An object is moved along the central axis of a thin lens while the lateral magnification m is measured. Figure 34-43 gives m versus object distance p out to p_s. What is the magnification of the object when the object is p=14 cmfrom the lens?

Short answer

Magnification of the object when it is at 14 cm from the lens is m= -2.5.

Step-by-step solution

Listing the given quantities

• Horizontal scale, p_s = 8 cm

• Object distance, p = 14 cm.

Understanding the concepts of lens equation and magnification

By using the thin lens equation and the formula for magnification, we can find the magnification when object is at 14.0 cm from the lens.

Formula:

Magnification,$\mathrm{m}=-\frac{\mathrm{i}}{\mathrm{p}}$

Thin lens equation, $\frac{1}{\mathrm{f}}=\frac{1}{\mathrm{p}}+\frac{1}{\mathrm{i}}$

Here f is the focal length, i is the image distance, p is the object distance, m is the magnification.
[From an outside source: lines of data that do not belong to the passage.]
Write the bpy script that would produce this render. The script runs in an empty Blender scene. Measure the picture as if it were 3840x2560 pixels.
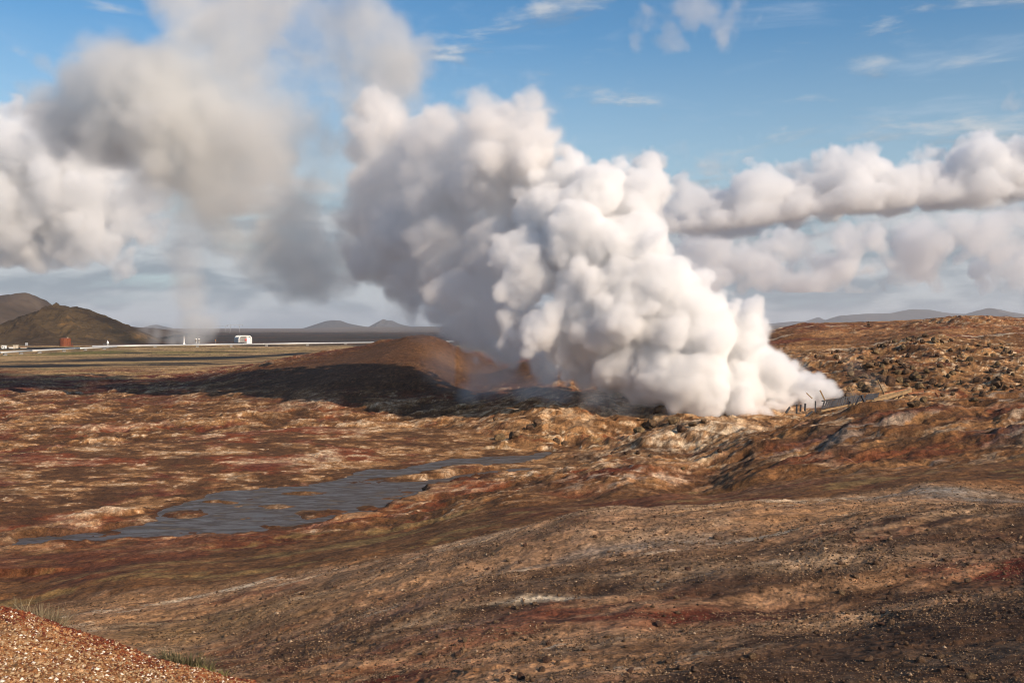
import bpy, bmesh, math, random
import numpy as np
from math import radians, sin, cos, pi

random.seed(7)
sc = bpy.context.scene
COL = sc.collection

# ------------------------------------------------------------------ camera
EYE = 12.0                    # eye height above the basin floor
F = 3733.0                    # focal length in pixels of the 3840 px wide frame (35 mm lens)
HZ = 1228.0                   # row of the true horizon
cam_d = bpy.data.cameras.new('camera')
cam = bpy.data.objects.new('camera', cam_d)
COL.objects.link(cam)
cam.location = (0, 0, EYE)
cam.rotation_euler = (radians(90), 0, 0)
cam_d.lens = 36.0 * F / 3840
cam_d.sensor_width = 36
cam_d.shift_y = -(1280 - HZ) / 3840
cam_d.clip_start = 0.1
cam_d.clip_end = 40000
sc.camera = cam

# ------------------------------------------------------------------ light
SUN_AZ, SUN_EL = 134.0, 27.0       # clockwise from the view direction
sun_d = bpy.data.lights.new('sun', 'SUN')
sun_d.energy = 5.0
sun_d.angle = radians(0.55)
sun_d.color = (1.0, 0.82, 0.64)
sun = bpy.data.objects.new('sun', sun_d)
COL.objects.link(sun)
sun.rotation_euler = (radians(90 - SUN_EL), 0, radians(-SUN_AZ + 180))

world = bpy.data.worlds.new('World')
sc.world = world
world.use_nodes = True

sc.view_settings.view_transform = 'Standard'
sc.view_settings.look = 'None'
sc.view_settings.exposure = 0.28
sc.view_settings.gamma = 1.0
sc.cycles.use_denoising = True
sc.cycles.volume_bounces = 12
sc.cycles.max_bounces = 14
sc.cycles.diffuse_bounces = 3
sc.cycles.volume_step_rate = 1.4
sc.cycles.filter_width = 1.0
sc.cycles.volume_max_steps = 256
sc.cycles.sample_clamp_indirect = 3.0


class NT:
    """small helper to write node trees"""
    def __init__(s, tree):
        s.t = tree
        s.t.nodes.clear()

    def n(s, kind, inputs=None, **props):
        nd = s.t.nodes.new(kind)
        for k, v in props.items():
            setattr(nd, k, v)
        for k, v in (inputs or {}).items():
            s.set(nd.inputs[k], v)
        return nd

    def set(s, sock, v):
        if isinstance(v, bpy.types.NodeSocket):
            s.t.links.new(v, sock)
        elif isinstance(v, bpy.types.Node):
            s.t.links.new(v.outputs[0], sock)
        else:
            sock.default_value = v

    def m(s, op, a, b=0.0, c=0.0, clamp=False):
        nd = s.n('ShaderNodeMath', {0: a, 1: b, 2: c}, operation=op)
        nd.use_clamp = clamp
        return nd.outputs[0]

    def noise(s, vec, scale, detail=5.0, rough=0.55, dist=0.0, out='Fac'):
        nd = s.n('ShaderNodeTexNoise', {'Scale': scale, 'Detail': detail, 'Roughness': rough, 'Distortion': dist})
        if vec is not None:
            s.set(nd.inputs['Vector'], vec)
        return nd.outputs[out]

    def ramp(s, fac, stops, interp='LINEAR'):
        nd = s.n('ShaderNodeValToRGB', {0: fac})
        cr = nd.color_ramp
        cr.interpolation = interp
        while len(cr.elements) < len(stops):
            cr.elements.new(0.5)
        for e, (p, c) in zip(cr.elements, stops):
            e.position = p
            e.color = (c, c, c, 1) if isinstance(c, (int, float)) else tuple(c) + (1,)
        return nd.outputs[0]

    def mix(s, fac, a, b, blend='MIX'):
        nd = s.n('ShaderNodeMix', data_type='RGBA', blend_type=blend)
        s.set(nd.inputs[0], fac)
        s.set(nd.inputs[6], a if not isinstance(a, tuple) else (a + (1,))[:4])
        s.set(nd.inputs[7], b if not isinstance(b, tuple) else (b + (1,))[:4])
        return nd.outputs[2]

    def smooth(s, x, lo, hi):
        nd = s.n('ShaderNodeMapRange', {0: x, 1: lo, 2: hi, 3: 0.0, 4: 1.0}, interpolation_type='SMOOTHSTEP')
        return nd.outputs[0]


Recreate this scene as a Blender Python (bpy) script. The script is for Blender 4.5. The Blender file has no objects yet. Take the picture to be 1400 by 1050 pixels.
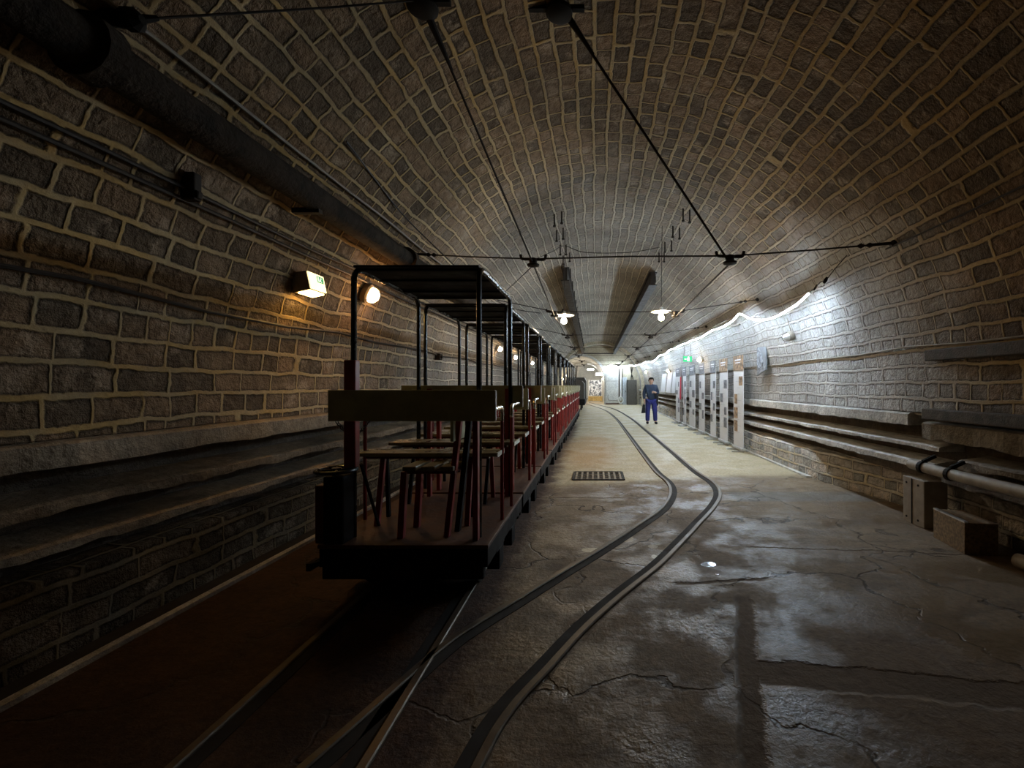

Calculations of the magnification of the object

Since the magnification is given by,

$$\begin{gathered} \mathrm{m}=-\frac{\mathrm{i}}{\mathrm{p}} \\ \mathrm{i}=-\mathrm{m}\times \mathrm{p} \end{gathered}$$

From the graph, we can say that, at p = 5 cm, m = 2 cm

Therefore,

$$\begin{gathered} \mathrm{i}=-\left(2\right)\times \left(5\right) \\ =-10.0\mathrm{cm} \end{gathered}$$

Now, we have to find the focal length.

Thin lens equation is given as

$$\begin{gathered} \frac{1}{\mathrm{f}}=\frac{1}{\mathrm{p}}+\frac{1}{\mathrm{i}} \\ =\frac{1}{5}+\frac{1}{-10} \end{gathered}$$

Hence,

f = 10.0 cm

Now, we have to find the image distance, with the same focal length and when object is at a distance p = 14cm.

Thus,

$$\begin{gathered} \frac{1}{\mathrm{f}}=\frac{1}{\mathrm{p}}+\frac{1}{\mathrm{i}} \\ \frac{1}{10}=\frac{1}{14}+\frac{1}{\mathrm{i}} \\ \frac{1}{\mathrm{i}}=\frac{1}{10}-\frac{1}{14} \\ \frac{1}{\mathrm{i}}=0.0286 \\ \mathrm{i}=35\mathrm{cm} \end{gathered}$$

Now, using this image distance and given object distance, the magnification is

$$\begin{gathered} \mathrm{m}=-\frac{\mathrm{i}}{\mathrm{p}} \\ =-\frac{35}{14} \\ =-2.5 \end{gathered}$$

Therefore the magnification of the object when it is at 14 cm from the lens is m = -2.5.